Many who aren’t helped to recover from the trauma of the conflict continue to be victimized. “They go through the world anonymously, hiding their past, not being known, deceiving themselves, and often end up being involved in delinquency, drugs or prostitution,” Ms. Duque said. “Those are the only doors left open to them.”
The end result is a sad country, she said.
“Too many children and youth are sad, without desire. They turn to drugs in high numbers. They get pregnant at 12 years of age. They are a generation broken by the war, sad, reared in an environment of disrespect, accustomed to the violation of their rights ? a generation forced by the dominant classes to walk with their heads down, submissive, in anonymity and darkness. We’re a country that’s lost in the middle of impunity, lost in the middle of a war that’s more than 40 years old. The emotional life of Colombians suffers from living in the middle of a war with no end.

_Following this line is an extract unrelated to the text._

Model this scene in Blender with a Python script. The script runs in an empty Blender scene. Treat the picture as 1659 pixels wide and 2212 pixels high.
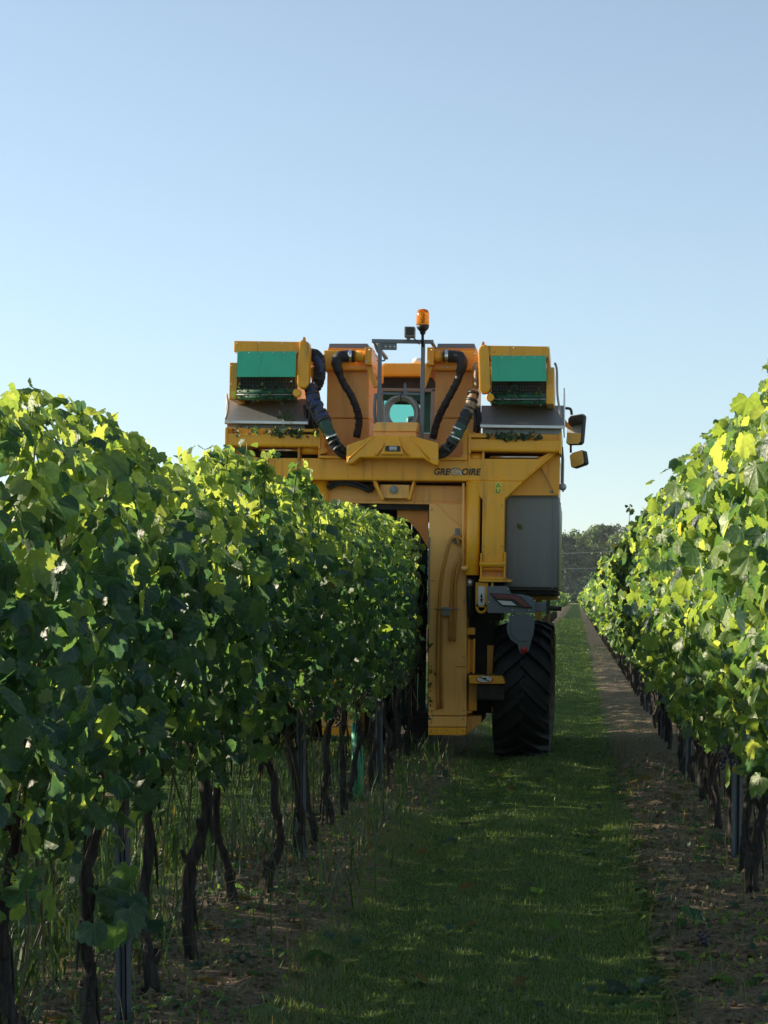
import bpy, bmesh, math, random
import numpy as np
from mathutils import Vector, Matrix

R = random.Random(11)
rng = np.random.default_rng(11)
S = bpy.context.scene
COL = S.collection

# ------------------------------------------------------------------ camera, sky, sun, exposure
FPX, VX, VY = 4400.0, 1246.0, 1293.0          # focal length and vanishing point of the rows, in 1659-px-wide photo units
EYE = 1.38
cam = bpy.data.cameras.new("camera")
cam.sensor_fit = 'HORIZONTAL'; cam.sensor_width = 36.0
cam.lens = FPX / 1659.0 * 36.0
cam.shift_x = -(VX - 829.5) / 1659.0
cam.shift_y = (VY - 1106.0) / 1659.0
cam.clip_start = 0.1; cam.clip_end = 5000
camo = bpy.data.objects.new("camera", cam); COL.objects.link(camo)
camo.location = (0, 0, EYE); camo.rotation_euler = (math.pi / 2, 0, 0)
S.camera = camo

SUN_EL, SUN_AZ = math.radians(20), math.radians(-80)   # azimuth: from +Y (view axis), negative = to the left
SUNV = Vector((math.sin(SUN_AZ) * math.cos(SUN_EL), math.cos(SUN_AZ) * math.cos(SUN_EL), math.sin(SUN_EL)))
w = bpy.data.worlds.new("World"); S.world = w; w.use_nodes = True
nt = w.node_tree
sky = nt.nodes.new('ShaderNodeTexSky'); sky.sky_type = 'NISHITA'; sky.sun_disc = False
sky.sun_elevation = SUN_EL; sky.sun_rotation = SUN_AZ
sky.air_density = 1.0; sky.dust_density = 0.2; sky.ozone_density = 2.0; sky.altitude = 100
nt.nodes['Background'].inputs['Strength'].default_value = 0.088
hs_ = nt.nodes.new('ShaderNodeHueSaturation'); hs_.inputs['Saturation'].default_value = 0.58; nt.links.new(sky.outputs[0], hs_.inputs['Color'])
ti_ = nt.nodes.new('ShaderNodeMix'); ti_.data_type = 'RGBA'; ti_.blend_type = 'MULTIPLY'; ti_.inputs[0].default_value = 1.0; ti_.inputs[7].default_value = (0.88, 0.995, 1.08, 1)
nt.links.new(hs_.outputs[0], ti_.inputs[6]); nt.links.new(ti_.outputs[2], nt.nodes['Background'].inputs['Color'])   # morning haze: the whole sky a little paler
sl = bpy.data.lights.new("sun", 'SUN'); sl.energy = 5.0; sl.angle = math.radians(0.5); sl.color = (1.0, 0.86, 0.66)
so = bpy.data.objects.new("sun", sl); COL.objects.link(so)
so.rotation_euler = SUNV.to_track_quat('Z', 'Y').to_euler(); so.location = (-40, 20, 30)
S.view_settings.view_transform = 'Standard'; S.view_settings.look = 'None'
S.view_settings.exposure = 1.0; S.view_settings.gamma = 1.0; S.view_settings.use_curve_mapping = False
S.cycles.use_denoising = True
S.cycles.max_bounces = 8; S.cycles.diffuse_bounces = 4; S.cycles.transmission_bounces = 6; S.cycles.glossy_bounces = 3
S.cycles.sample_clamp_indirect = 6.0

# ------------------------------------------------------------------ materials
def mat(name): 
    m = bpy.data.materials.new(name); m.use_nodes = True
    return m, m.node_tree, m.node_tree.nodes['Principled BSDF']

def N(t, kind, **kw):
    n = t.nodes.new(kind)
    for k, v in kw.items():
        if k in n.inputs.keys(): n.inputs[k].default_value = v
        else: setattr(n, k, v)
    return n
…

"The youth, especially, see no future for themselves. So teen suicide has been increasing, especially the last couple of years, among kids from both poor and rich families."
Despite the challenges, Taller de Vida is expanding its programs throughout the country.
The country's last hope, Ms. Duque believes, is its young people. "If we lose this opportunity with these young people, we lose the country," she said. "We've got to resist and invite others to this labor of resistance, which is the basis of our hope. If they give up, then what hope do future generations have? We have to resist."